Garbage and Laundry Comes to You
Working in conjunction with the mezzanine garbage room, some developers will opt for more amenities to differentiate themselves from other new infill buildings. Since elevators that can lift heavy cars are very robust, they are a major expense for developments like ours. To keep an expensive elevator working hard to justify its existence, we propose that an underbelly be attached to the elevator under the lifting platform. Nice apartments from the past had garbage chutes in the hallway on every floor. Similarly, our proposal brings garbage and recycling up for tenants on every floor. There will be the option to bring the laundry room up to each floor for use by any tenant for any variations of our case study that don’t come with in-suite laundry machines.

Rolling Privacy Patio
Even though our six-story case study is allowable under current zoning bylaws, it introduces a big change for any single-family houses that back onto our site across the lane. We will block some of their light, and our design’s upper storeys will impact the privacy they currently enjoy in their backyards. As a bit of a housewarming or thank-you gift, we propose that all developers offer to build or buy a rolling raised sundeck that will be parked on top of any concerned owner’s back garages. Inspired by common rolling gantry cranes seen at the Port of Vancouver, these portable amenities are not considered buildings, so they don’t need building permits or to adhere to the building code. They are more like a boat trailer than a building.

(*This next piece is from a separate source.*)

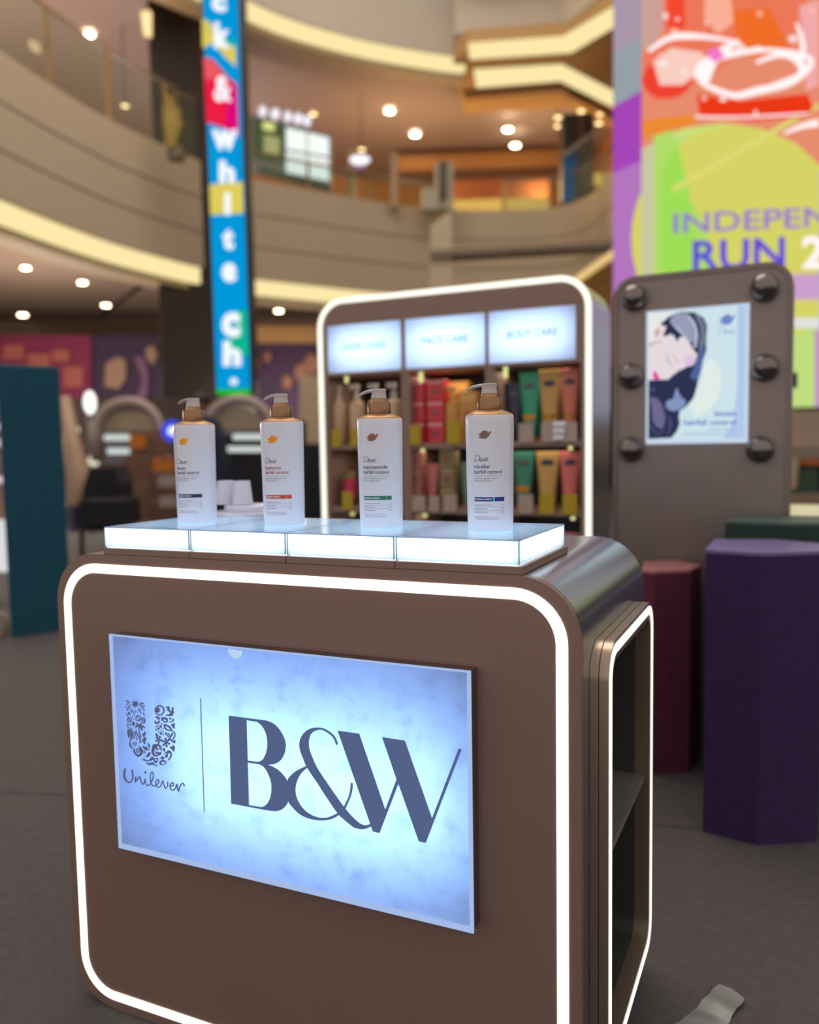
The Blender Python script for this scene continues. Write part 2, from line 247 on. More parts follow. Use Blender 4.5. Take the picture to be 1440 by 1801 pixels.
LOGO_SCRIPT=[[[1888,5321,1877,5287,1930,5287,1940,5320]],[[1877,5287,1862,5239,1917,5241,1930,5287]],[[1862,5239,1853,5192,1910,5200,1917,5241]],[[1853,5192,1855,5152,1912,5168,1910,5200]],[[1855,5152,1865,5116,1919,5138,1912,5168]],[[1865,5116,1883,5086,1930,5113,1919,5138]],[[1883,5086,1909,5062,1947,5093,1930,5113]],[[1909,5062,1942,5045,1970,5078,1947,5093]],[[1942,5045,1977,5038,1989,5072,1970,5078]],[[1977,5038,2012,5044,2006,5074,1989,5072]],[[2012,5044,2045,5061,2024,5082,2006,5074]],[[2045,5061,2071,5085,2042,5098,2024,5082]],[[2071,5085,2091,5116,2058,5122,2042,5098]],[[2091,5116,2106,5153,2071,5154,2058,5122]],[[2106,5153,2116,5194,2077,5189,2071,5154]],[[2116,5194,2116,5242,2074,5232,2077,5189]],[[2116,5242,2110,5292,2065,5279,2074,5232]],[[2110,5292,2106,5327,2058,5313,2065,5279]],[[2146,5194,2142,5158,2183,5162,2190,5198]],[[2142,5158,2136,5109,2174,5113,2183,5162]],[[2136,5109,2133,5073,2167,5076,2174,5113]],[[2163,5075,2186,5101,2162,5113,2138,5087]],[[2186,5101,2218,5137,2194,5148,2162,5113]],[[2218,5137,2246,5167,2222,5178,2194,5148]],[[2246,5167,2264,5188,2240,5199,2222,5178]],[[2264,5188,2275,5201,2255,5217,2240,5199]],[[2275,5201,2263,5202,2287,5223,2255,5217]],[[2263,5202,2264,5194,2296,5203,2287,5223]],[[2264,5194,2266,5169,2297,5177,2296,5203]],[[2266,5169,2272,5140,2303,5152,2297,5177]],[[2272,5140,2286,5108,2316,5122,2303,5152]],[[2286,5108,2306,5075,2333,5092,2316,5122]],[[2306,5075,2335,5057,2340,5082,2333,5092]],[[2335,5057,2369,5081,2343,5090,2340,5082]],[[2369,5081,2388,5117,2360,5121,2343,5090]],[[2388,5117,2403,5147,2374,5151,2360,5121]],[[2403,5147,2413,5169,2383,5171,2374,5151]],[[2413,5169,2419,5187,2388,5188,2383,5171]],[[2419,5187,2422,5199,2392,5199,2388,5188]],[[2388,5197,2385,5174,2416,5177,2419,5200]],[[2385,5174,2381,5140,2413,5145,2416,5177]],[[2381,5140,2384,5108,2415,5119,2413,5145]],[[2384,5108,2396,5083,2424,5099,2415,5119]],[[2396,5083,2414,5063,2438,5084,2424,5099]],[[2414,5063,2441,5053,2451,5078,2438,5084]],[[2441,5053,2474,5059,2467,5082,2451,5078]],[[2474,5059,2507,5076,2490,5094,2467,5082]],[[2507,5076,2538,5103,2514,5114,2490,5094]],[[2538,5103,2565,5141,2538,5148,2514,5114]],[[2565,5141,2590,5187,2561,5192,2538,5148]],[[2590,5187,2609,5230,2579,5232,2561,5192]],[[2609,5230,2619,5265,2588,5264,2579,5232]],[[2619,5265,2623,5297,2592,5292,2588,5264]],[[2623,5297,2621,5323,2591,5314,2592,5292]],[[2621,5323,2614,5344,2585,5330,2591,5314]],[[2614,5344,2600,5360,2578,5338,2585,5330]],[[2600,5360,2575,5363,2579,5339,2578,5338]],[[2575,5363,2552,5348,2575,5335,2579,5339]],[[2552,5348,2536,5325,2564,5319,2575,5335]],[[2536,5325,2524,5296,2554,5296,2564,5319]],[[2524,5296,2517,5260,2548,5263,2554,5296]],[[2517,5260,2513,5218,2544,5224,2548,5263]],[[2513,5218,2514,5180,2545,5188,2544,5224]],[[2514,5180,2520,5146,2551,5157,2545,5188]],[[2520,5146,2531,5117,2561,5130,2551,5157]],[[2531,5117,2546,5093,2573,5110,2561,5130]],[[2546,5093,2564,5076,2587,5098,2573,5110]],[[2564,5076,2588,5067,2601,5092,2587,5098]],[[2588,5067,2618,5068,2615,5092,2601,5092]],[[2618,5068,2652,5083,2639,5103,2615,5092]],[[2652,5083,2686,5107,2668,5124,2639,5103]],[[2686,5107,2714,5130,2693,5144,2668,5124]],[[2714,5130,2735,5151,2711,5162,2693,5144]],[[2735,5151,2750,5173,2722,5178,2711,5162]],[[2750,5173,2757,5195,2726,5189,2722,5178]],[[2757,5195,2750,5215,2723,5198,2726,5189]],[[2750,5215,2733,5229,2713,5206,2723,5198]],[[2733,5229,2706,5232,2710,5208,2713,5206]],[[2706,5232,2682,5216,2703,5202,2710,5208]],[[2682,5216,2663,5193,2689,5185,2703,5202]],[[2663,5193,2649,5169,2679,5166,2689,5185]],[[2649,5169,2644,5145,2675,5148,2679,5166]],[[2644,5145,2644,5121,2674,5129,2675,5148]],[[2644,5121,2649,5099,2679,5113,2674,5129]],[[2649,5099,2662,5081,2688,5100,2679,5113]],[[2662,5081,2680,5067,2701,5090,2688,5100]],[[2680,5067,2704,5061,2713,5086,2701,5090]],[[2704,5061,2731,5065,2726,5088,2713,5086]],[[2731,5065,2758,5078,2743,5096,2726,5088]],[[2758,5078,2783,5099,2759,5110,2743,5096]],[[2783,5099,2803,5131,2775,5136,2759,5110]],[[2803,5131,2819,5168,2791,5172,2775,5136]],[[2819,5168,2832,5195,2804,5200,2791,5172]],[[2832,5195,2840,5209,2813,5216,2804,5200]],[[2840,5209,2829,5206,2834,5231,2813,5216]],[[2829,5206,2823,5206,2852,5220,2834,5231]],[[2823,5206,2829,5185,2859,5195,2852,5220]],[[2829,5185,2836,5150,2867,5160,2859,5195]],[[2836,5150,2845,5119,2875,5130,2867,5160]],[[2845,5119,2854,5095,2883,5109,2875,5130]],[[2854,5095,2866,5075,2892,5093,2883,5109]],[[2866,5075,2890,5066,2891,5090,2892,5093]],[[2890,5066,2918,5082,2896,5096,2891,5090]],[[2918,5082,2938,5108,2912,5115,2896,5096]],[[2938,5108,2954,5136,2925,5138,2912,5115]],[[2954,5136,2961,5169,2931,5166,2925,5138]],[[2961,5169,2964,5203,2934,5199,2931,5166]],[[2964,5203,2966,5227,2936,5223,2934,5199]],[[3009,5129,3029,5134,3025,5160,3006,5155]],[[3029,5134,3058,5142,3051,5167,3025,5160]],[[3058,5142,3086,5156,3066,5174,3051,5167]],[[3086,5156,3101,5178,3070,5181,3066,5174]],[[3101,5178,3105,5200,3072,5194,3070,5181]],[[3105,5200,3100,5218,3071,5200,3072,5194]],[[3100,5218,3082,5228,3067,5201,3071,5200]],[[3082,5228,3058,5228,3057,5201,3067,5201]],[[3058,5228,3032,5218,3049,5198,3057,5201]],[[3032,5218,3011,5198,3036,5186,3049,5198]],[[3011,5198,2992,5173,3021,5166,3036,5186]],[[2992,5173,2980,5145,3013,5147,3021,5166]],[[2980,5145,2982,5118,3014,5128,3013,5147]],[[2982,5118,2991,5092,3022,5108,3014,5128]],[[2991,5092,3006,5072,3032,5093,3022,5108]],[[3006,5072,3028,5061,3045,5087,3032,5093]],[[3028,5061,3055,5058,3061,5086,3045,5087]],[[3055,5058,3084,5065,3074,5088,3061,5086]],[[3084,5065,3109,5081,3088,5098,3074,5088]],[[3109,5081,3130,5103,3105,5115,3088,5098]],[[3130,5103,3149,5128,3119,5135,3105,5115]],[[3149,5128,3163,5161,3132,5163,3119,5135]],[[3163,5161,3175,5193,3144,5197,3132,5163]],[[3175,5193,3161,5196,3174,5223,3144,5197]],[[3161,5196,3155,5189,3188,5197,3174,5223]],[[3155,5189,3157,5154,3190,5161,3188,5197]],[[3157,5154,3159,5122,3192,5130,3190,5161]],[[3159,5122,3164,5096,3196,5107,3192,5130]],[[3164,5096,3170,5072,3201,5088,3196,5107]],[[3170,5072,3202,5064,3185,5084,3201,5088]],[[3202,5064,3220,5091,3189,5095,3185,5084]],[[3220,5091,3233,5126,3202,5129,3189,5095]],[[3233,5126,3247,5157,3217,5162,3202,5129]],[[3247,5157,3262,5181,3234,5190,3217,5162]],[[3262,5181,3278,5204,3251,5215,3234,5190]],[[3278,5204,3291,5220,3269,5235,3251,5215]],[[3291,5220,3300,5226,3287,5249,3269,5235]],[[3300,5226,3304,5228,3308,5255,3287,5249]],[[3304,5228,3306,5228,3329,5251,3308,5255]],[[3306,5228,3313,5220,3342,5238,3329,5251]],[[3313,5220,3321,5205,3352,5221,3342,5238]],[[3321,5205,3327,5193,3358,5209,3352,5221]],[[2445,5325,2440,5311,2429,5299,2415,5293,2401,5295,2391,5303,2388,5317,2393,5331,2404,5342,2418,5348,2432,5347,2442,5338]],[[3360,5204,3357,5195,3349,5187,3338,5184,3328,5184,3321,5189,3318,5197,3322,5206,3330,5214,3340,5218,3350,5217,3358,5212]]]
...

These gifts will be rolled over existing garages. One added perk is that if the existing garage’s roof needs repair, the new rolling sundeck will keep it dry, deferring an expensive re-roofing job. The sundecks could hold hot tubs, a garden, or patio furniture.

Street Trees
Most commercial sites have at least one street tree on the sidewalk out front. Our proposal respects and nurtures the urban tree canopy, but we want to improve its functionality. Since all civic street trees are deciduous, they offer poor rain protection during the rainy months when they don’t have any leaves. Street trees are unhappy growing in a constrained hole, surrounded by hot concrete. We propose that all street trees be raised up on level, creating spots to get out of the rain under each one at any time of the year. The tree’s planter would block the rain. As the tree grows, the planter expands to match the size of the root ball, inspired by the same folding steamer baskets that were a precedent for the casement window design.

Super Short Sentences

D’Arcy
If underground parking is too expensive, do it elsewhere. Cars make good living rooms. When ceilings are high, exploit vertical space. Share culture could change barbeques and balconies. In The City of Glass, use glass and windows in weirder ways.

Kelsey
Mechanical building for living.

Jonny
Background: A parking problem in a fun neighbourhood with a livability problem.
A Main Street Marvel, 4411, takes Vancouver’s classic parking conundrums on an overlooked site and extends them vertically for all to park and live to their heart’s content.

Jesse
How many ways can we logically/practically mechanize an apartment building to be most efficient with space and function?

Alex
Drive-thru apartments and coffee shop.

Mary
What can a 33’ lot do? 4411 Main is a sizzling melting pot of DDes themes that calls for a maximalist approach on a tiny city lot.

Shane
4411 Main Street is an urban-ish infill project that seeks to increase the car storage to household area ratio of homes in the area.

Breana
A multi-family building with the desirable vehicular pleasures of a single-family house.

This exploration is part of an ongoing speculative project that began as doctoral research. The collaborative case studies test ideas that will inform future built work. A new design methodology using unconventional techniques explores how to delay aesthetics and form in a search for utility-driven, human-focused projects. Architecture’s status quo is questioned through an optimistic but contrarian lens.